---- Dataset records

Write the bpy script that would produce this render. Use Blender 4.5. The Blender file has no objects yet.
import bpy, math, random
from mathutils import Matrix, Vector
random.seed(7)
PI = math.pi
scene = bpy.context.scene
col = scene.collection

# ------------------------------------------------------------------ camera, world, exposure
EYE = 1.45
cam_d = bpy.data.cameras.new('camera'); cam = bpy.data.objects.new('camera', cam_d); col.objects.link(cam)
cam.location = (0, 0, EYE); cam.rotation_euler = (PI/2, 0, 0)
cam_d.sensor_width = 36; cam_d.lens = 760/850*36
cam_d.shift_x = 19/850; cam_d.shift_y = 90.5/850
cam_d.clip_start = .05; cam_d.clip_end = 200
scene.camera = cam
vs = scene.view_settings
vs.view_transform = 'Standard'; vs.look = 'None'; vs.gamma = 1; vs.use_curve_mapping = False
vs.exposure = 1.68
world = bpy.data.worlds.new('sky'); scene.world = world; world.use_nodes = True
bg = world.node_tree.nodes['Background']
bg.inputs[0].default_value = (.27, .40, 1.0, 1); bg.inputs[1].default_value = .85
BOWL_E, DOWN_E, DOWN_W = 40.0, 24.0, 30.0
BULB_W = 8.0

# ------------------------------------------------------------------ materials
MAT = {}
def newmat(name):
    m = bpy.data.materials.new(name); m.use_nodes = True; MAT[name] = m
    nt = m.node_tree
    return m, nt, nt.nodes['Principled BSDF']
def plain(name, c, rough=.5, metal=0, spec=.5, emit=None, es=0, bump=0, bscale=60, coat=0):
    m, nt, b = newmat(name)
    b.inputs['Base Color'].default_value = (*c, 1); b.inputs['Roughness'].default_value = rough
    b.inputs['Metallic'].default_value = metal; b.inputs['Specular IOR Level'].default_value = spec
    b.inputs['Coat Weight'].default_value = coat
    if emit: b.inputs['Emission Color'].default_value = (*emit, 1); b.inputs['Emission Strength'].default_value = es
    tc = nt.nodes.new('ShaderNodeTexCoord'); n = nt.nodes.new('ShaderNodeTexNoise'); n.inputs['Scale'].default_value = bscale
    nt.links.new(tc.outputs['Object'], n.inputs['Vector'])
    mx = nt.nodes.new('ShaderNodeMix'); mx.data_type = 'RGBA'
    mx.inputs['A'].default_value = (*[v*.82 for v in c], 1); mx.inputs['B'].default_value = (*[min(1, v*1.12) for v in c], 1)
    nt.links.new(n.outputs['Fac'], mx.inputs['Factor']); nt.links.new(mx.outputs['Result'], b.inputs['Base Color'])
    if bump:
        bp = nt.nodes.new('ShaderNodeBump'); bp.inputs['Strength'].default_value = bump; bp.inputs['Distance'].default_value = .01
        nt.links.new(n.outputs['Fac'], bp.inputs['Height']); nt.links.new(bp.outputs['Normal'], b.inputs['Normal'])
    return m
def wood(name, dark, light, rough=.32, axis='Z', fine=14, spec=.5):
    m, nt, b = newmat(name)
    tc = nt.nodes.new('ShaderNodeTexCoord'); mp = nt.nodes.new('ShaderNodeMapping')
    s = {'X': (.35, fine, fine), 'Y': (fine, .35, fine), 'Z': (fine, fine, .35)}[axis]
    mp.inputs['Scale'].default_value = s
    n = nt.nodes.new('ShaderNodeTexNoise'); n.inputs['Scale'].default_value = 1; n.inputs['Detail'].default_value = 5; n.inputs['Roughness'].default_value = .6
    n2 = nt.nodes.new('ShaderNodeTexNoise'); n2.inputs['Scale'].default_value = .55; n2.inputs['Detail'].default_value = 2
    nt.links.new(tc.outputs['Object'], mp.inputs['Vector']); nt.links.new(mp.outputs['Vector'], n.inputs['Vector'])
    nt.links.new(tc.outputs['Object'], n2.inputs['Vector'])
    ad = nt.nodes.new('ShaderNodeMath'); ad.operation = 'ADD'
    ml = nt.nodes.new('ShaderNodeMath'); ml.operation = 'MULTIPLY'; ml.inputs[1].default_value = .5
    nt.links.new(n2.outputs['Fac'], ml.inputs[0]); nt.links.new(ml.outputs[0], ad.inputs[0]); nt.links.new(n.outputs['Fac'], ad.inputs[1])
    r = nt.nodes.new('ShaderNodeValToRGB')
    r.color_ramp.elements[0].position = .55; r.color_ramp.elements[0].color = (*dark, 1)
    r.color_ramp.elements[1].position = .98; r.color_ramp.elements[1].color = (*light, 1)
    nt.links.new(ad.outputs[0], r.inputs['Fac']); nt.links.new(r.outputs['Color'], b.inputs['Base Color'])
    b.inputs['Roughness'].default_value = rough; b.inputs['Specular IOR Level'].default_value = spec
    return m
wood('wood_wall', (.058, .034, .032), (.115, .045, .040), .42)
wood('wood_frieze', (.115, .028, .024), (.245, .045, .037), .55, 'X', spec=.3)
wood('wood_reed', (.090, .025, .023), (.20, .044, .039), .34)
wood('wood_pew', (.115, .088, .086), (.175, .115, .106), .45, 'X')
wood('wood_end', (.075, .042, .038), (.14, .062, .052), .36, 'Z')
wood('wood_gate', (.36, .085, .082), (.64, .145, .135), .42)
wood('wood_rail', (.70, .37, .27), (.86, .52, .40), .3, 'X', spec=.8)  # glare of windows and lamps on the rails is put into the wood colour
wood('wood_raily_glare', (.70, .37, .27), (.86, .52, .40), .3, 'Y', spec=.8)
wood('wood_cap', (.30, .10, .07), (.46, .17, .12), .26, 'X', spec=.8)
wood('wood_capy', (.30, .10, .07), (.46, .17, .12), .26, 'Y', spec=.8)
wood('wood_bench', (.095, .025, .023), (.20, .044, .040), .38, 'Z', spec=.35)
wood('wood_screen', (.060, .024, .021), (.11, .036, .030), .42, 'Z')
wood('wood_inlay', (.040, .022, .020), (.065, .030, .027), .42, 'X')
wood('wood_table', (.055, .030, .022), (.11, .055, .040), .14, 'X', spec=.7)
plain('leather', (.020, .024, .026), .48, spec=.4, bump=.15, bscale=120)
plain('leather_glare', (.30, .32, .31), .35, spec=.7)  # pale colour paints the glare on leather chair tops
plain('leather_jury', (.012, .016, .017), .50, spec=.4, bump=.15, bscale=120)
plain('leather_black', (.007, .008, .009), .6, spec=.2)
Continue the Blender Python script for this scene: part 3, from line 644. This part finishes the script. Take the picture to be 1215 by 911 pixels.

--------

**Exercise**
Transcribe the material above word for word.

**Task result**
Write the bpy script that would produce this render. Use Blender 4.5. The Blender file has no objects yet.
import bpy, math, random
from mathutils import Matrix, Vector
random.seed(7)
PI = math.pi
scene = bpy.context.scene
col = scene.collection

# ------------------------------------------------------------------ camera, world, exposure
EYE = 1.45
cam_d = bpy.data.cameras.new('camera'); cam = bpy.data.objects.new('camera', cam_d); col.objects.link(cam)
cam.location = (0, 0, EYE); cam.rotation_euler = (PI/2, 0, 0)
cam_d.sensor_width = 36; cam_d.lens = 760/850*36
cam_d.shift_x = 19/850; cam_d.shift_y = 90.5/850
cam_d.clip_start = .05; cam_d.clip_end = 200
scene.camera = cam
vs = scene.view_settings
vs.view_transform = 'Standard'; vs.look = 'None'; vs.gamma = 1; vs.use_curve_mapping = False
vs.exposure = 1.68
world = bpy.data.worlds.new('sky'); scene.world = world; world.use_nodes = True
bg = world.node_tree.nodes['Background']
bg.inputs[0].default_value = (.27, .40, 1.0, 1); bg.inputs[1].default_value = .85
BOWL_E, DOWN_E, DOWN_W = 40.0, 24.0, 30.0
BULB_W = 8.0

# ------------------------------------------------------------------ materials
MAT = {}
def newmat(name):
    m = bpy.data.materials.new(name); m.use_nodes = True; MAT[name] = m
    nt = m.node_tree
    return m, nt, nt.nodes['Principled BSDF']
def plain(name, c, rough=.5, metal=0, spec=.5, emit=None, es=0, bump=0, bscale=60, coat=0):
    m, nt, b = newmat(name)
    b.inputs['Base Color'].default_value = (*c, 1); b.inputs['Roughness'].default_value = rough
    b.inputs['Metallic'].default_value = metal; b.inputs['Specular IOR Level'].default_value = spec
    b.inputs['Coat Weight'].default_value = coat
    if emit: b.inputs['Emission Color'].default_value = (*emit, 1); b.inputs['Emission Strength'].default_value = es
    tc = nt.nodes.new('ShaderNodeTexCoord'); n = nt.nodes.new('ShaderNodeTexNoise'); n.inputs['Scale'].default_value = bscale
    nt.links.new(tc.outputs['Object'], n.inputs['Vector'])
    mx = nt.nodes.new('ShaderNodeMix'); mx.data_type = 'RGBA'
    mx.inputs['A'].default_value = (*[v*.82 for v in c], 1); mx.inputs['B'].default_value = (*[min(1, v*1.12) for v in c], 1)
    nt.links.new(n.outputs['Fac'], mx.inputs['Factor']); nt.links.new(mx.outputs['Result'], b.inputs['Base Color'])
    if bump:
        bp = nt.nodes.new('ShaderNodeBump'); bp.inputs['Strength'].default_value = bump; bp.inputs['Distance'].default_value = .01
        nt.links.new(n.outputs['Fac'], bp.inputs['Height']); nt.links.new(bp.outputs['Normal'], b.inputs['Normal'])
    return m
def wood(name, dark, light, rough=.32, axis='Z', fine=14, spec=.5):
    m, nt, b = newmat(name)
    tc = nt.nodes.new('ShaderNodeTexCoord'); mp = nt.nodes.new('ShaderNodeMapping')
    s = {'X': (.35, fine, fine), 'Y': (fine, .35, fine), 'Z': (fine, fine, .35)}[axis]
    mp.inputs['Scale'].default_value = s
    n = nt.nodes.new('ShaderNodeTexNoise'); n.inputs['Scale'].default_value = 1; n.inputs['Detail'].default_value = 5; n.inputs['Roughness'].default_value = .6
    n2 = nt.nodes.new('ShaderNodeTexNoise'); n2.inputs['Scale'].default_value = .55; n2.inputs['Detail'].default_value = 2
    nt.links.new(tc.outputs['Object'], mp.inputs['Vector']); nt.links.new(mp.outputs['Vector'], n.inputs['Vector'])
    nt.links.new(tc.outputs['Object'], n2.inputs['Vector'])
    ad = nt.nodes.new('ShaderNodeMath'); ad.operation = 'ADD'
    ml = nt.nodes.new('ShaderNodeMath'); ml.operation = 'MULTIPLY'; ml.inputs[1].default_value = .5
    nt.links.new(n2.outputs['Fac'], ml.inputs[0]); nt.links.new(ml.outputs[0], ad.inputs[0]); nt.links.new(n.outputs['Fac'], ad.inputs[1])
    r = nt.nodes.new('ShaderNodeValToRGB')
    r.color_ramp.elements[0].position = .55; r.color_ramp.elements[0].color = (*dark, 1)
    r.color_ramp.elements[1].position = .98; r.color_ramp.elements[1].color = (*light, 1)
    nt.links.new(ad.outputs[0], r.inputs['Fac']); nt.links.new(r.outputs['Color'], b.inputs['Base Color'])
    b.inputs['Roughness'].default_value = rough; b.inputs['Specular IOR Level'].default_value = spec
    return m
wood('wood_wall', (.058, .034, .032), (.115, .045, .040), .42)
wood('wood_frieze', (.115, .028, .024), (.245, .045, .037), .55, 'X', spec=.3)
wood('wood_reed', (.090, .025, .023), (.20, .044, .039), .34)
wood('wood_pew', (.115, .088, .086), (.175, .115, .106), .45, 'X')
wood('wood_end', (.075, .042, .038), (.14, .062, .052), .36, 'Z')
wood('wood_gate', (.36, .085, .082), (.64, .145, .135), .42)
wood('wood_rail', (.70, .37, .27), (.86, .52, .40), .3, 'X', spec=.8)  # glare of windows and lamps on the rails is put into the wood colour
wood('wood_raily_glare', (.70, .37, .27), (.86, .52, .40), .3, 'Y', spec=.8)
wood('wood_cap', (.30, .10, .07), (.46, .17, .12), .26, 'X', spec=.8)
wood('wood_capy', (.30, .10, .07), (.46, .17, .12), .26, 'Y', spec=.8)
wood('wood_bench', (.095, .025, .023), (.20, .044, .040), .38, 'Z', spec=.35)
wood('wood_screen', (.060, .024, .021), (.11, .036, .030), .42, 'Z')
wood('wood_inlay', (.040, .022, .020), (.065, .030, .027), .42, 'X')
wood('wood_table', (.055, .030, .022), (.11, .055, .040), .14, 'X', spec=.7)
plain('leather', (.020, .024, .026), .48, spec=.4, bump=.15, bscale=120)
plain('leather_glare', (.30, .32, .31), .35, spec=.7)  # pale colour paints the glare on leather chair tops
plain('leather_jury', (.012, .016, .017), .50, spec=.4, bump=.15, bscale=120)
plain('leather_black', (.007, .008, .009), .6, spec=.2)
Continue the Blender Python script for this scene: part 3, from line 644. This part finishes the script. Take the picture to be 1215 by 911 pixels.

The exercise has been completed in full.